::: Supplied material :::

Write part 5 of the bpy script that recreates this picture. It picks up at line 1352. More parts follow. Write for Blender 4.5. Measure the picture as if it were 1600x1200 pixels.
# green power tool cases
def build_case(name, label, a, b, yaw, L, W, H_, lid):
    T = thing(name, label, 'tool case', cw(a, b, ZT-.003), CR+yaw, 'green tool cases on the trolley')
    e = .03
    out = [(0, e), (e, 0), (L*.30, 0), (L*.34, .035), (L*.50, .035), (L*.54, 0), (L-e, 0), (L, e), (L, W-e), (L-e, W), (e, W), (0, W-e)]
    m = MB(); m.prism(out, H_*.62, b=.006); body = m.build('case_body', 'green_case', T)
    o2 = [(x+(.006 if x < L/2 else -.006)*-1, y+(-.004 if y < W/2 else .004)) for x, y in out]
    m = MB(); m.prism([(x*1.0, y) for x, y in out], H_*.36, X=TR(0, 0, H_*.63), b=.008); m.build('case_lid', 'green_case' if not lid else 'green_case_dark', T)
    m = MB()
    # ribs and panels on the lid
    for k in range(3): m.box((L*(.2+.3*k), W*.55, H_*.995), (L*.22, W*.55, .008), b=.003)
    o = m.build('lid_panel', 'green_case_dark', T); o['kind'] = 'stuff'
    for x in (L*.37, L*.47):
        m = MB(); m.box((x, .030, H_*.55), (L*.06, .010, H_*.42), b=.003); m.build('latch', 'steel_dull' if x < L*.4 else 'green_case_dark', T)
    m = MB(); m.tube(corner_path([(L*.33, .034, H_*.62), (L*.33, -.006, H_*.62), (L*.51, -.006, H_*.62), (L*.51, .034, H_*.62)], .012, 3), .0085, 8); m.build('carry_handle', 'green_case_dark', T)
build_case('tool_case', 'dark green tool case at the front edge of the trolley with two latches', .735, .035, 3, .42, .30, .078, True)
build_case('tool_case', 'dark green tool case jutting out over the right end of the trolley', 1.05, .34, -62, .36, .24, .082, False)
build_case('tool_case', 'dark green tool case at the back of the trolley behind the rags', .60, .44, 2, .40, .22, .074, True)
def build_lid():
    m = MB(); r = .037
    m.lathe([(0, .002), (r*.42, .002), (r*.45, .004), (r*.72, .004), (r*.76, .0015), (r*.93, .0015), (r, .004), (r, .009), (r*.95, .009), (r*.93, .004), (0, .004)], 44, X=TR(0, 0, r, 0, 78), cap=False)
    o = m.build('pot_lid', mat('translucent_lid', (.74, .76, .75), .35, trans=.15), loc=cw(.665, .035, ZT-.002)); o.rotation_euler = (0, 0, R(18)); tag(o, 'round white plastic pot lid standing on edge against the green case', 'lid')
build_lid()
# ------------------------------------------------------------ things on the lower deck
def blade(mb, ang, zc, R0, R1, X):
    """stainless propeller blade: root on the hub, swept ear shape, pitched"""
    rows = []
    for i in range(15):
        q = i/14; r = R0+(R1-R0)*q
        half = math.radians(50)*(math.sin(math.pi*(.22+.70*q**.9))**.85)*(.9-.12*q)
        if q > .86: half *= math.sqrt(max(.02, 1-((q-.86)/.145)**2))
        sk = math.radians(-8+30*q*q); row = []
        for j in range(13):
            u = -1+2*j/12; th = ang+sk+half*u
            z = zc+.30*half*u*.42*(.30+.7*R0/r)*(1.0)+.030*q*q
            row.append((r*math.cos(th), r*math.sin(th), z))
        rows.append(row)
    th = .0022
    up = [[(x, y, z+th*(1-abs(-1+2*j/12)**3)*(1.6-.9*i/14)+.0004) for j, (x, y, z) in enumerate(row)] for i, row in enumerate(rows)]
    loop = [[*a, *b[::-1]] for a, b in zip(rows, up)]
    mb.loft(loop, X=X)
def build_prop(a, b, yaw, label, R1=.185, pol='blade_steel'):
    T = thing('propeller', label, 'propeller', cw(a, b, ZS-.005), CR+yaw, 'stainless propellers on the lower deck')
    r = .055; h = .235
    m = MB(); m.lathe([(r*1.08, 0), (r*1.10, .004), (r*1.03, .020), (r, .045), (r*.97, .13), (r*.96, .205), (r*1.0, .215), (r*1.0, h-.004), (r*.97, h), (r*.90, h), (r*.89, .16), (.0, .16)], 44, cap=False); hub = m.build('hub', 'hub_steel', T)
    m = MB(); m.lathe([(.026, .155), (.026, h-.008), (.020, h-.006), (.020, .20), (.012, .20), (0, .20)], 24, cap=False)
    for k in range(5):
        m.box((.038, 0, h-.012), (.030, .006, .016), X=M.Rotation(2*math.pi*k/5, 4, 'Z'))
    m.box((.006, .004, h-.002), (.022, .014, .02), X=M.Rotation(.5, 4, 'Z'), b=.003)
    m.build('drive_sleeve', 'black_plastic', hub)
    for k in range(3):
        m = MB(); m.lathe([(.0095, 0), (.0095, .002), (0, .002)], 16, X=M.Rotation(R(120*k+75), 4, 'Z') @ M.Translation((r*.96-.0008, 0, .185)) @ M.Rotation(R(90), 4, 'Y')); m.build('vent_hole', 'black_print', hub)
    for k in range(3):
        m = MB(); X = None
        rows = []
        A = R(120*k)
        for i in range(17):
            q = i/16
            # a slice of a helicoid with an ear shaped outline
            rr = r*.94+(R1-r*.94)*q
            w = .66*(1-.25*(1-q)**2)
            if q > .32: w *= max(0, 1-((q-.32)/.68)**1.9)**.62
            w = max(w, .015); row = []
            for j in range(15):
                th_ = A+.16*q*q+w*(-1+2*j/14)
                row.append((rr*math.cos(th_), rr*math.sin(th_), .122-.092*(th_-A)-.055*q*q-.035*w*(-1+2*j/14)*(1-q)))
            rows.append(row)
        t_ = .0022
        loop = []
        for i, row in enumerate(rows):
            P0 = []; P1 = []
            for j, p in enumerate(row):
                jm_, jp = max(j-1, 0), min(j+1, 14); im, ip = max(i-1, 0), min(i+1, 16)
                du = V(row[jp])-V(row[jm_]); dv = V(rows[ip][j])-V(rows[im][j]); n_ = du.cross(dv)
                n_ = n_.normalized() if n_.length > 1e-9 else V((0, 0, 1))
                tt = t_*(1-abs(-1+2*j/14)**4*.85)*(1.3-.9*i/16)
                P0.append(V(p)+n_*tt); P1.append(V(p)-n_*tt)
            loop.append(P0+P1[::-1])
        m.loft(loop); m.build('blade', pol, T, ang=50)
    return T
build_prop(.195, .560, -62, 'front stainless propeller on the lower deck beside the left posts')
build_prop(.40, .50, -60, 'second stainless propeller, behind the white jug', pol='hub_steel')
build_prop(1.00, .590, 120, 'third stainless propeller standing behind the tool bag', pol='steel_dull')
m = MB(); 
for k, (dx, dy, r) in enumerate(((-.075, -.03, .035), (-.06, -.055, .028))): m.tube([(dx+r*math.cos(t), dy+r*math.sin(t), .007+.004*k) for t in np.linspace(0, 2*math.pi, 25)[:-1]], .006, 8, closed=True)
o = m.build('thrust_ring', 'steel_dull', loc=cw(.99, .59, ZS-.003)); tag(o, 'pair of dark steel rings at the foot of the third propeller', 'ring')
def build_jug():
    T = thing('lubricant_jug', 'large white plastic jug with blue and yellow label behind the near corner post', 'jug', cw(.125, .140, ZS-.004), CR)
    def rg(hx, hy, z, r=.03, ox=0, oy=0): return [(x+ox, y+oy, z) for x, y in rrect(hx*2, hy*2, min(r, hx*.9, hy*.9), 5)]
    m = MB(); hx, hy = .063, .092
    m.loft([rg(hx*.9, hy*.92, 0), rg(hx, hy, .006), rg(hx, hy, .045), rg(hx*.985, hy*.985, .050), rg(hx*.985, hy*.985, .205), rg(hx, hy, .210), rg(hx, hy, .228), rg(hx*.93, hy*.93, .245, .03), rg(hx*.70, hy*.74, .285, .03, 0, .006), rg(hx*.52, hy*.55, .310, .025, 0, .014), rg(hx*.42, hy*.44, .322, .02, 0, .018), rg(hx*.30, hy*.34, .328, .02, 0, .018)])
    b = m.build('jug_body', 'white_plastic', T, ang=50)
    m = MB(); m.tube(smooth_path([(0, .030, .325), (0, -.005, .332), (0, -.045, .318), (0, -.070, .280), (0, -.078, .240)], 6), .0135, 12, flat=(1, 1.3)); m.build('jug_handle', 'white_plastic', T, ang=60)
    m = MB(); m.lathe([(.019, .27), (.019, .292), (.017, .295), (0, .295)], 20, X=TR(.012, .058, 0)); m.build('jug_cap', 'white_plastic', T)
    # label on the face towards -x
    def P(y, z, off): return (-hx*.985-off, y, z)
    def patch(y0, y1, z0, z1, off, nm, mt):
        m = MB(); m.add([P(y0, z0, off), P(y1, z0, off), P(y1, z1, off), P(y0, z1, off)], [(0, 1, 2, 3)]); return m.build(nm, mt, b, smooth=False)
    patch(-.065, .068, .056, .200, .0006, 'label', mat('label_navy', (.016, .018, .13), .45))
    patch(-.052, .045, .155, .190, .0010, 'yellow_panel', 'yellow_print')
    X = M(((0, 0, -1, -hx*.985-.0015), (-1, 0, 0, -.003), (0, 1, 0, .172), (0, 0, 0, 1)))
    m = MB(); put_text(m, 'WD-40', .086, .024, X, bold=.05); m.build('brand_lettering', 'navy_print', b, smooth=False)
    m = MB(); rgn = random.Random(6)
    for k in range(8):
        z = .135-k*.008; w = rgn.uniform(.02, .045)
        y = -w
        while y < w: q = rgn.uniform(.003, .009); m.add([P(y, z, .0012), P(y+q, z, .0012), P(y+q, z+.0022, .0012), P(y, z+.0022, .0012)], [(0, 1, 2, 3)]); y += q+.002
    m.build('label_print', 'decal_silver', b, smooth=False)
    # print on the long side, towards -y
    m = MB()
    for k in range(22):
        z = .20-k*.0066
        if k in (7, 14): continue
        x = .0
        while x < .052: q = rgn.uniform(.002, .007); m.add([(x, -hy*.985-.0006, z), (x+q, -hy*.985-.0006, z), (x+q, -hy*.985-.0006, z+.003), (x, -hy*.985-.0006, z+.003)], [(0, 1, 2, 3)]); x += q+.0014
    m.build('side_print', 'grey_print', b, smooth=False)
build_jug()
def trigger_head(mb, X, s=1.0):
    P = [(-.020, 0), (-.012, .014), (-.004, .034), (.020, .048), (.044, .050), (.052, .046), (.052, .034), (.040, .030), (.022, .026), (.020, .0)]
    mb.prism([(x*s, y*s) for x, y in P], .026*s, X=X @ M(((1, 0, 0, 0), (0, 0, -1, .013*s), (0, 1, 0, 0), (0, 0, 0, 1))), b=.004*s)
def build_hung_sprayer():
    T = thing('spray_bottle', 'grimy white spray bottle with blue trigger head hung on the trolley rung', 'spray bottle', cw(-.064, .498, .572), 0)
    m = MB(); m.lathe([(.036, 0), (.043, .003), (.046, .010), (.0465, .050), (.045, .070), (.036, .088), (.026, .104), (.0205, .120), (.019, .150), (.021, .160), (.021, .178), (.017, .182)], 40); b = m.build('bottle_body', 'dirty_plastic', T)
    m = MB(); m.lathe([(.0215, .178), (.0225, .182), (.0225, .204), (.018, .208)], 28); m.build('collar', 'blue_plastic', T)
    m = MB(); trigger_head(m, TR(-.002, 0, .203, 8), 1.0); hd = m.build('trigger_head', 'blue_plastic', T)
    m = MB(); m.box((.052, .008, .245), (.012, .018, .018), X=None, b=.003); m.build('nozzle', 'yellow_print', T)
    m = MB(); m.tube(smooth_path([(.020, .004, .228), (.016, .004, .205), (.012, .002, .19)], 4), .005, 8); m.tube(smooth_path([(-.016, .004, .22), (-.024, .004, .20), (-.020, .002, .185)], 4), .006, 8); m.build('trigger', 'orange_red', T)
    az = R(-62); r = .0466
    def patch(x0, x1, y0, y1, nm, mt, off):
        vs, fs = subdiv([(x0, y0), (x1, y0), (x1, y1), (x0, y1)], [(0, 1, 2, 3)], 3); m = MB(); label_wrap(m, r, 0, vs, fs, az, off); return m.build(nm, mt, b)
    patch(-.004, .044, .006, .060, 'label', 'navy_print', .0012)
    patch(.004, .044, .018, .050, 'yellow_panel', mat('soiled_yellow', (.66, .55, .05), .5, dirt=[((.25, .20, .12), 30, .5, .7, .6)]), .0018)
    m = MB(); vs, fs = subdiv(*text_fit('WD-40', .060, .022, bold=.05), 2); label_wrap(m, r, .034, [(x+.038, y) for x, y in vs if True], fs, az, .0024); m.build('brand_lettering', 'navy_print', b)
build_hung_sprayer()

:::

→ **Your task**: Return all lines containing the word "standing".

→ **Exercise result**:
    o = m.build('pot_lid', mat('translucent_lid', (.74, .76, .75), .35, trans=.15), loc=cw(.665, .035, ZT-.002)); o.rotation_euler = (0, 0, R(18)); tag(o, 'round white plastic pot lid standing on edge against the green case', 'lid')
build_prop(1.00, .590, 120, 'third stainless propeller standing behind the tool bag', pol='steel_dull')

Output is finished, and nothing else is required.